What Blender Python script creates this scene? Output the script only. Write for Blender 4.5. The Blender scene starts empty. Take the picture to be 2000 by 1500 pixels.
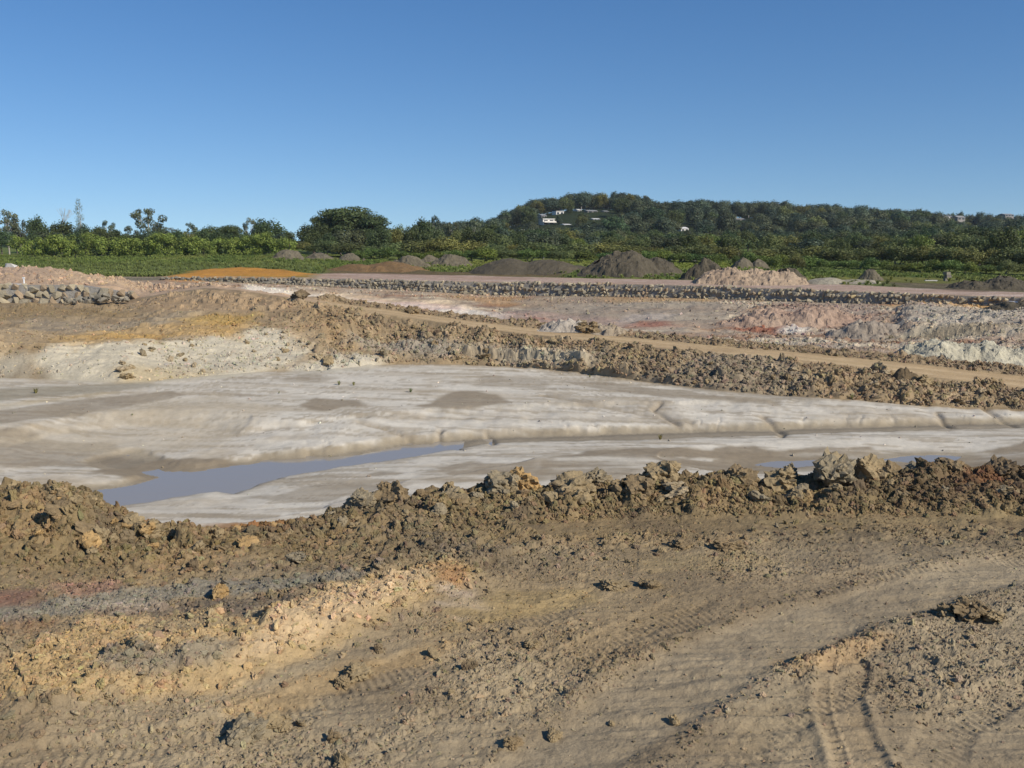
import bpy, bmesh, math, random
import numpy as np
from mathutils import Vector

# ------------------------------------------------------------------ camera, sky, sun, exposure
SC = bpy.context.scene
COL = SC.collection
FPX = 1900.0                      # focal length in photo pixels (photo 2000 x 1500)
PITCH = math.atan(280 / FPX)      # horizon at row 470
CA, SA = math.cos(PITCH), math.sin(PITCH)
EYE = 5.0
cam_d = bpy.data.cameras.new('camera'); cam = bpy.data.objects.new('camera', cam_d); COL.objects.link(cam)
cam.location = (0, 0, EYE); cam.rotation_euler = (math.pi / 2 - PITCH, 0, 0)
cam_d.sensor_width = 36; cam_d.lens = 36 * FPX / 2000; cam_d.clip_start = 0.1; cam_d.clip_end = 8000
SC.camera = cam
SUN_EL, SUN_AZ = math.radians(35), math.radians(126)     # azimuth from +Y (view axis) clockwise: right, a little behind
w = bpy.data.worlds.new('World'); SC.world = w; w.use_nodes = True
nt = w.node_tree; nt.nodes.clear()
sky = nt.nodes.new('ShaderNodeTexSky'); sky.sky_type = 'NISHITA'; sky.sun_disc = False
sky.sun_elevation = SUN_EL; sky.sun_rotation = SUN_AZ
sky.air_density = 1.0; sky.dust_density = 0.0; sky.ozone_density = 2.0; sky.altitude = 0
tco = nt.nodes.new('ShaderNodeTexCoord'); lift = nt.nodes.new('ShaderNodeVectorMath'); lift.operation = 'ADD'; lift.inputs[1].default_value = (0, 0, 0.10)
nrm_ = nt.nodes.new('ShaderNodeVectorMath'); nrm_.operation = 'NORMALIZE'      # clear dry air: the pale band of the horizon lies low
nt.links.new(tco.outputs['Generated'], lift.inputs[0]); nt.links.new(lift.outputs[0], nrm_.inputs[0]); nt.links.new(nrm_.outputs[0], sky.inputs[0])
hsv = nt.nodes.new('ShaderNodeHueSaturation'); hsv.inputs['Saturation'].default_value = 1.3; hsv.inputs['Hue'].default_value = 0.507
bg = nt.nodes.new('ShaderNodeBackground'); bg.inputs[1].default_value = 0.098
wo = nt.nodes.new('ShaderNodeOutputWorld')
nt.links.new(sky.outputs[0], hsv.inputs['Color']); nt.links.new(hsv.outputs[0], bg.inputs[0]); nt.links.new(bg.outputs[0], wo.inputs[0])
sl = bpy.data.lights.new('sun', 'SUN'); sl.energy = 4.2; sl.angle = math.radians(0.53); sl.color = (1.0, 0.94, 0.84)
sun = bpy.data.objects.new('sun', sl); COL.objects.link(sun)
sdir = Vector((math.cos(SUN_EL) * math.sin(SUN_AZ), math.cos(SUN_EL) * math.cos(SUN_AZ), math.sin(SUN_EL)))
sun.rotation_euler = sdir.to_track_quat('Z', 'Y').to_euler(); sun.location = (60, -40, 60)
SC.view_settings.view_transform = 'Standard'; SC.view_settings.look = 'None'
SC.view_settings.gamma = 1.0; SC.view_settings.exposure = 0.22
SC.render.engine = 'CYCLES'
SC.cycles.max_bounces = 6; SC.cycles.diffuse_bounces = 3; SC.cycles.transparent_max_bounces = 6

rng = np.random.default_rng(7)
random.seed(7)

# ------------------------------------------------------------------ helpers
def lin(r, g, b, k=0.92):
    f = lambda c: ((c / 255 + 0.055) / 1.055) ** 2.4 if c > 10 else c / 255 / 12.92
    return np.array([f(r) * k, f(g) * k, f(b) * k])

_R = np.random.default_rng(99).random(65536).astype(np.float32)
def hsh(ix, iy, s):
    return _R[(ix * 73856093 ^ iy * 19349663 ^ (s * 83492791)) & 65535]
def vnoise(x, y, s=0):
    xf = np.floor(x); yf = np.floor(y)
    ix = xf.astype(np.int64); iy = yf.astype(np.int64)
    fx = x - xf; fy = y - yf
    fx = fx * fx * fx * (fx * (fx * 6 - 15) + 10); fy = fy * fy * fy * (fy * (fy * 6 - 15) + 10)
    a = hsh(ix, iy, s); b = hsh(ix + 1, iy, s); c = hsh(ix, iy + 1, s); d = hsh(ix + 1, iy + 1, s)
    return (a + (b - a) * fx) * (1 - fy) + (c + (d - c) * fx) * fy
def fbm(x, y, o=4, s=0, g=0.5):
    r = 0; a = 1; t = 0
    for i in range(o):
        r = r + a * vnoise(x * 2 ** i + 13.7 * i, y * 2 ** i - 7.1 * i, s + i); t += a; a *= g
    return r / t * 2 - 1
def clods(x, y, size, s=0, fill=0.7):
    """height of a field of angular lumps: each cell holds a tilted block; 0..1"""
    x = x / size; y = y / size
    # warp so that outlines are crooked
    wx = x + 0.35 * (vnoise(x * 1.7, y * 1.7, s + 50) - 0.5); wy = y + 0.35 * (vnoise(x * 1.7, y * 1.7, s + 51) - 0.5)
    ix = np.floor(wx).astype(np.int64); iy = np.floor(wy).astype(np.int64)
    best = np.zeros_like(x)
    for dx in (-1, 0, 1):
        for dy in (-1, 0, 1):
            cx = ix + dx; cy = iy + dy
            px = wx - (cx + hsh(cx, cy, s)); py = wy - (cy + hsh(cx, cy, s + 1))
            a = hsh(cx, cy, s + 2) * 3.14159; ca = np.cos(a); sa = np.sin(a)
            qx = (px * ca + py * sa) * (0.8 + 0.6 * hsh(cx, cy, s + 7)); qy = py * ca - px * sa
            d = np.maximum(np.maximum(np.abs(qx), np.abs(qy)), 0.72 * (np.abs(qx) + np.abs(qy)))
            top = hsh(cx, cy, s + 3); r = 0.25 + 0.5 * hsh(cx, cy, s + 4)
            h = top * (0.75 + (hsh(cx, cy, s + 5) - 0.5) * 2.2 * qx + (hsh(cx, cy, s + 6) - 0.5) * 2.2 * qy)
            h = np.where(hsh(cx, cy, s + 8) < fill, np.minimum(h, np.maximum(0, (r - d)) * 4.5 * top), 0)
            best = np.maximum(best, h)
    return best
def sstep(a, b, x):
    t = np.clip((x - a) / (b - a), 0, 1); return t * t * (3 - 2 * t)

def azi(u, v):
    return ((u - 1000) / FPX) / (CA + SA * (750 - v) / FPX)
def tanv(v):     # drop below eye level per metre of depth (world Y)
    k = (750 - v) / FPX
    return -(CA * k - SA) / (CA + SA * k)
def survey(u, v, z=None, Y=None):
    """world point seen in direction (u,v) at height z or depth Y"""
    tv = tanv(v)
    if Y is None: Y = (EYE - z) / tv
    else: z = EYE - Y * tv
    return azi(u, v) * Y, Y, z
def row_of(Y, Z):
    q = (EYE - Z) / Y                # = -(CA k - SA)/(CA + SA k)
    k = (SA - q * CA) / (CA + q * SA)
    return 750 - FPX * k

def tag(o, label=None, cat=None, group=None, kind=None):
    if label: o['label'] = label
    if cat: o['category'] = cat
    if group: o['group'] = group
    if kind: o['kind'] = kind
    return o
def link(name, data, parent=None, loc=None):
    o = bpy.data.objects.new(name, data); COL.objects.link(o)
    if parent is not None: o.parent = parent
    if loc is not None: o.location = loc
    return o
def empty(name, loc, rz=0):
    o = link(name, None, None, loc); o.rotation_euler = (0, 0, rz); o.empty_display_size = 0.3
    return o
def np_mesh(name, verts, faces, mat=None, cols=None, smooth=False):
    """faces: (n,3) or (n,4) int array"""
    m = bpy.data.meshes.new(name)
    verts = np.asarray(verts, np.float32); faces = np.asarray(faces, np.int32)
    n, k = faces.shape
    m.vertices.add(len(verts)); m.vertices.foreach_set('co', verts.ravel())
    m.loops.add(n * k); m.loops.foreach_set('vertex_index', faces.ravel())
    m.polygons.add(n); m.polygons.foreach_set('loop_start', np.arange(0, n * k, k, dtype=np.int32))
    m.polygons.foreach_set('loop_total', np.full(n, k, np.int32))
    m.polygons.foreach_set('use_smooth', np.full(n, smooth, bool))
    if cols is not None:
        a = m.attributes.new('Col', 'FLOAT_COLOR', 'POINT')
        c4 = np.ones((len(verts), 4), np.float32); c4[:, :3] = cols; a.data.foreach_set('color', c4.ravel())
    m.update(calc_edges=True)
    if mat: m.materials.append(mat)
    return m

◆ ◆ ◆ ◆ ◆

:: Problem details ::
Copy nothing but the lines from the top of the data down to the line containing "from mathutils import Vector", and leave the pictures out.

:: Solution below ::
What Blender Python script creates this scene? Output the script only. Write for Blender 4.5. The Blender scene starts empty. Take the picture to be 2000 by 1500 pixels.
import bpy, bmesh, math, random
import numpy as np
from mathutils import Vector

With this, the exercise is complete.